Por tudo isso ela recebeu o nome de Pandora (”a que possui todos os dons”). E da forma mais perfeita e eficaz fez-se o malefício.

Zeus enviou Pandora como presente a Epimeteu cujo nome significa (”aquele que pensa depois” ou “o que reflete tardiamente”).

Epimeteu havia sido avisado por Prometeu para não aceitar nenhum presente dos deuses, mas, encantado com Pandora, desconsidera as recomendações do irmão.

Pandora chega trazendo em suas mãos um grande vaso (pithos = jarro) fechado que trouxera do Olimpo como presente de casamento ao marido.

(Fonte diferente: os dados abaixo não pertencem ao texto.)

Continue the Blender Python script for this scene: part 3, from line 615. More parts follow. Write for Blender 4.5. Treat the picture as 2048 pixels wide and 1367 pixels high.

Pandora abre-o diante dele e de dentro, como nuvem negra, escapam todas as maldições e pragas que assolam todo o planeta.

Desgraças que até hoje atormentam a humanidade.

Pandora ainda tenta fechar a boceta divina, mas era tarde demais: ela estava vazia, com exceção da “Esperança”, que permaneceu presa junto à borda da caixa.

A única forma do homem para não sucumbir às dores e aos sofrimentos da vida.

Assim, essa narração mítica explica a origem do males, trazidos com a perspicácia e astúcia “daquela que possui todos os dons”.

A expressão “Boceta de Pandora” é usada em sentido figurado quando se quer dizer que alguma coisa, sob uma aparente inocência ou beleza, é na verdade uma fonte de calamidades.

Abrir a Caixa de Pandora significa que uma ação pequena e bem-intencionada pode liberar uma avalanche de repercussões negativas; e abrir essa boceta é normalmente prerrogativa das mulheres.

Pois bem, se o mal que provém da abertura da boceta é responsabilidade feminina, não foi difícil aos sátiros do Brasil colonial, especialmente Gregório de Matos, passarem a associar a tal boceta às mulheres e, rapidamente, à vagina das mulheres, origem de todos os males; mas logo em seguida, de forma mais poética e quase nada pejorativa, nossa perdição, boceta que nos arrebata, que nos põe febris, que nos embriaga de amor e dentro da qual toda a nossa esperança reside!!!

Quanto à palavra buceta, não consta de nosso léxico, mas a licença poética tem consagrado o uso por nosso País afora.

Então aí está a esperança; não estamos fudidos, há bucetas.